Hinzu kommen Hatespeech-Narrative in sozialen Medien und die evidente Zunahme von Verschwörungsgeschichten, die laut einer 2021 erschienenen Studie im Kontext der Coronapandemie weiter forciert wurde (Schüler et al. 2021). Gleichzeitig führt die ausgeprägt narrative Performance-Kultur in sozialen Medien, mit immer neuen geposteten Erfolgs- oder Aufreger-Storys, zu einem „endlosen Aufmerksamkeits- und Valorisierungswettbewerb“ (Reckwitz 2018, S. 179), unter dem nicht wenige User:innen zunehmend leiden. Negative Erfahrungen, etwa des Scheiterns oder der Krise, werden nach der Analyse des Soziologen Andreas Reckwitz in der heutigen digitalen Affekt- bzw. Positivkultur unterdrückt oder vermieden. Einzigartig, singulär sein zu sollen in diesem Aufmerksamkeitswettbewerb generiert einen „ Profilierungszwang , der zugleich ein Originalitäts-, Kreativitäts- und Erlebniszwang ist“ (Reckwitz 2018, S. 266).

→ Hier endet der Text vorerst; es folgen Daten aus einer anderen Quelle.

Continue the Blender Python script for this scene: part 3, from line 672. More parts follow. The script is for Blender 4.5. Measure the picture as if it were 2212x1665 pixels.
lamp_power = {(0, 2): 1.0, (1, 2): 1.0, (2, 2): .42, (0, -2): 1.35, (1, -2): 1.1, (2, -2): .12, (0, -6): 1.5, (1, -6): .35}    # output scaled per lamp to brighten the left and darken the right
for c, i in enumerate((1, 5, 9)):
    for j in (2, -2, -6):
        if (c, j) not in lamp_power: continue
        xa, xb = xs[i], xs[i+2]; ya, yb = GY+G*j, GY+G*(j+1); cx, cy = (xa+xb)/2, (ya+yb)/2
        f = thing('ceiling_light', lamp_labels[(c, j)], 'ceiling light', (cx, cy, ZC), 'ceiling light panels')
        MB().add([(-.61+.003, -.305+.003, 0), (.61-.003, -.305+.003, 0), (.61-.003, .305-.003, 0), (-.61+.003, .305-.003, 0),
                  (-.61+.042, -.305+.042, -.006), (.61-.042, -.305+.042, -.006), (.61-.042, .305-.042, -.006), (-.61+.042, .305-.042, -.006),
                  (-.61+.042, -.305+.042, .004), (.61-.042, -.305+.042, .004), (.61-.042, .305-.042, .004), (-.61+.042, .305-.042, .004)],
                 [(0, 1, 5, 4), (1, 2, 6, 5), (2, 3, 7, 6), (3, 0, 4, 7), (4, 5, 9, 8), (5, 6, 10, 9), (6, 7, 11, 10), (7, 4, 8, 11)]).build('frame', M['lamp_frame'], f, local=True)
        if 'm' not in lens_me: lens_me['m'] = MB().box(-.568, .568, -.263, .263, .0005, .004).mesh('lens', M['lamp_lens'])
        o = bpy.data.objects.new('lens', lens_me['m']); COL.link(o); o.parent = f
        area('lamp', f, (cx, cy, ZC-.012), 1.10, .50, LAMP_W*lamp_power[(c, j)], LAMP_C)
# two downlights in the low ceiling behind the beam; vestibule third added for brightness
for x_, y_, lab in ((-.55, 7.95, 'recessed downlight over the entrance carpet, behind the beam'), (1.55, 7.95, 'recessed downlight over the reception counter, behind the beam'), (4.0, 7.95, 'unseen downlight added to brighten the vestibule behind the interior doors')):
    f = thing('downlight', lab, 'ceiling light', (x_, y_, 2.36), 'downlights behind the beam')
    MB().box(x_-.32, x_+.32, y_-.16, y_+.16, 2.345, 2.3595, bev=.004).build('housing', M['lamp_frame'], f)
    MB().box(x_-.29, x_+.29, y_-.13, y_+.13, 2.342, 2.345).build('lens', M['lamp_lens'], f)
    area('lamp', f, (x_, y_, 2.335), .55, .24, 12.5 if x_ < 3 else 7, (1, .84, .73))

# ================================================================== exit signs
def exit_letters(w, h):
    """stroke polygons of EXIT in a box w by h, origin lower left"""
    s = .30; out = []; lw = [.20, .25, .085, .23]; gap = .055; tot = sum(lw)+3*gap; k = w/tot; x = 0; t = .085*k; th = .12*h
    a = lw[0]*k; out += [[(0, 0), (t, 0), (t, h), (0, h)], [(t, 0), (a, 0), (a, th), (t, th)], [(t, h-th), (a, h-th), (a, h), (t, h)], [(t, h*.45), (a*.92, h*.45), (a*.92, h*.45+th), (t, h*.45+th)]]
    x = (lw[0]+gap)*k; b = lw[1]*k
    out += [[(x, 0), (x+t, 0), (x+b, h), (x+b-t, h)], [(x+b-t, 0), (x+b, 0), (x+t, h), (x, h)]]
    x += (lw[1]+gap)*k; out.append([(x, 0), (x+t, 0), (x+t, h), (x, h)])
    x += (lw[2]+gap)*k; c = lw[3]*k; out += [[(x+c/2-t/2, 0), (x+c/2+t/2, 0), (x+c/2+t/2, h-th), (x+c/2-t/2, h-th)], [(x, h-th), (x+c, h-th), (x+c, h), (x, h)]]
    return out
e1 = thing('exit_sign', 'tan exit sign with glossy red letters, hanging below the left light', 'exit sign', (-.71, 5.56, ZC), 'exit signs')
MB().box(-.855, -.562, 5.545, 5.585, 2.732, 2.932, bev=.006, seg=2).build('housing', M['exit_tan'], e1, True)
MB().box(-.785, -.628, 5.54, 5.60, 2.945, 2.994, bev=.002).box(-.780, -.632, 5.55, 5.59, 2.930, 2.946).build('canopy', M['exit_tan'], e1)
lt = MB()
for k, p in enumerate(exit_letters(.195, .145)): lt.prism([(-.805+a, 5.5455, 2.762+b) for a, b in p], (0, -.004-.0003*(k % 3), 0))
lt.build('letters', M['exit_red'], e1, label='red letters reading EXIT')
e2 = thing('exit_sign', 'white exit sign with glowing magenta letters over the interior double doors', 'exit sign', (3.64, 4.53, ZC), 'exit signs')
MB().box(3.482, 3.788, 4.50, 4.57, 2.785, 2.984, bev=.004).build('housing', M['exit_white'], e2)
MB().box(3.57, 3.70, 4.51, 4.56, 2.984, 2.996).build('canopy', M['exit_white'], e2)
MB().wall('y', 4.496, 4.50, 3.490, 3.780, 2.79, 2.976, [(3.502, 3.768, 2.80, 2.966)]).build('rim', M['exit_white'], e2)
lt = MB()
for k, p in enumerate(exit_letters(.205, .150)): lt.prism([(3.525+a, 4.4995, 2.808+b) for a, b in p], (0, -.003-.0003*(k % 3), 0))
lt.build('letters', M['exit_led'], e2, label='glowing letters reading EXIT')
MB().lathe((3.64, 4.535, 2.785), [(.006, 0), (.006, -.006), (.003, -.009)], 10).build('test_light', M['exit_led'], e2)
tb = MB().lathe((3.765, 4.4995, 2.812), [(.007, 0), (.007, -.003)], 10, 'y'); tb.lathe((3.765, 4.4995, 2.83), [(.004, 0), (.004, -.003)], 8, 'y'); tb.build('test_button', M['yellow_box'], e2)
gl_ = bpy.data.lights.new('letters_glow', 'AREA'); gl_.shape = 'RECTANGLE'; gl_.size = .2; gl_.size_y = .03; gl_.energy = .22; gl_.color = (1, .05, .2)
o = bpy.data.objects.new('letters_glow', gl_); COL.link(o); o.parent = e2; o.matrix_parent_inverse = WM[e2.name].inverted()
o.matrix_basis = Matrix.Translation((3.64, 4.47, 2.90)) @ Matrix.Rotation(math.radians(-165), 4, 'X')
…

Darüber hinaus ist die in nicht wenigen Fachbüchern und Praxisratgebern formulierte Euphorie, was die scheinbar deutlich größeren Wirkungspotenziale narrativer Darstellungsformen gegenüber nichtnarrativen angeht, nur bedingt angebracht und daher mit Vorsicht zu genießen. Dies lässt sich aus Metastudien ableiten, in denen jeweils eine größere Anzahl publizierter Studien zu kognitiven, emotionalen oder evaluativen und motivational-konativen Wirkungen des Storytellings analysiert wurden. Der Leipziger Kommunikationsforscher Felix Frey hat 2014 einen solchen systematischen Forschungsüberblick vorgelegt, in dem er 70 Studien aus 55 Publikationen analysiert hat (Frey 2014, S. 120–192). Der überwiegende Teil (75 Prozent) der Studien stammt aus den USA (ebd., S. 141). Die untersuchten Studien waren in den allermeisten Fällen (74 Prozent) in einem kommunikationswissenschaftlichen Anwendungskontext realisiert worden, u. a. in den Bereichen Werbung, Journalismus, politische Kommunikation und Gesundheitskommunikation. Studierende machten mit 70 Prozent in den Studien den überwiegenden Teil der Proband:innen aus (ebd.).